The question, then, is why do it?  'They're tying though aren't they?' someone commented to me recently after complimenting Caesar on his good looks.  I nodded, mainly out of politeness.  You see, I don't think they are.  OK, so you have to be a little more organised with your schedule and, occasionally ask for a hand with letting them out.  But, actually, dogs are rewarding.  And, I think for every one of the handful of things I can no longer do because of Caesar, there is a new opportunity available to me; walking with friends, training sessions, agility, crufts and other dog shows (even when we're not competing!) and simply chatting with other dog owners in the park.  These are just a few of the windows opened since I have owned Caesar.  And, perhaps for a while I will miss my holidays abroad but, if truth be told, a holiday in England isn't so bad when the weather is good and at least then I know where he is at every second.  And don't spend my holiday hoping he's OK!

Right, I'm ready to go!

So, with all this in mind, I recently booked a holiday cottage and the owner contacted me to give me the arrival drill I was mortified to hear that they 'pop round' to check you've settled in!  I can only imagine what might happen - it's enough to give me sleepless nights!  

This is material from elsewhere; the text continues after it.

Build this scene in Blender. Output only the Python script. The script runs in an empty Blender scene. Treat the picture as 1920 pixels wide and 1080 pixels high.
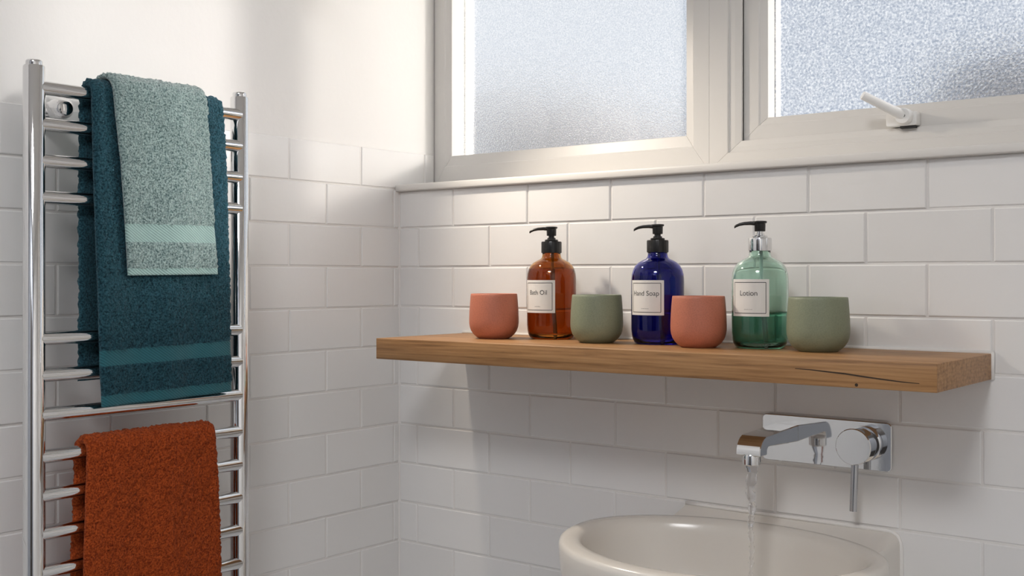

The question is, with a dog like Caesar, do you make apologies before he inevitably starts squealing and knocking things over and you can't speak loud enough to be heard over the din.  Do you make apologies for him before he even arrives?  In which case, you risk the owners saying 'not in our lovely rural cottage thanks very much!'  It's a conundrum.  But recently I was proven wrong when I took Caesar swimming.  I decided that the fairest option was to do the latter and make my apologies before I even brought Caesar.  I explained that Caesar was a rescue dog who was 'noisy, excitable and not great with other dogs'.  Thankfully, this seemed acceptable in this forum and all other dogs were moved back but still within a closer proximity than would be ideal (in the same room!).  I waited until the last second to introduce Caesar to the room, explaining that if everyone valued their ear drums, it would be best to leave him outside.  I also feared that he may jump straight out of the pool and onto another dog as would be 'Caesarish' behaviour.  You can imagine my surprise when, on entering the room, Caesar walked through the door in silence, stood by the pool in silence and swam around in silence.  He was then taken from the pool, placed within a couple of metres of dogs who were running around an enclosure playing and blow dried with a hair dryer-type device (something he runs away from at home).  And, the whole time, he never batted an eyelid!

So I've concluded that I will not tell the owners of Caesar's ....Caesarishness.... and, knowing they have their own dogs, hope they're not the type that sit outside supermarkets without their leads on!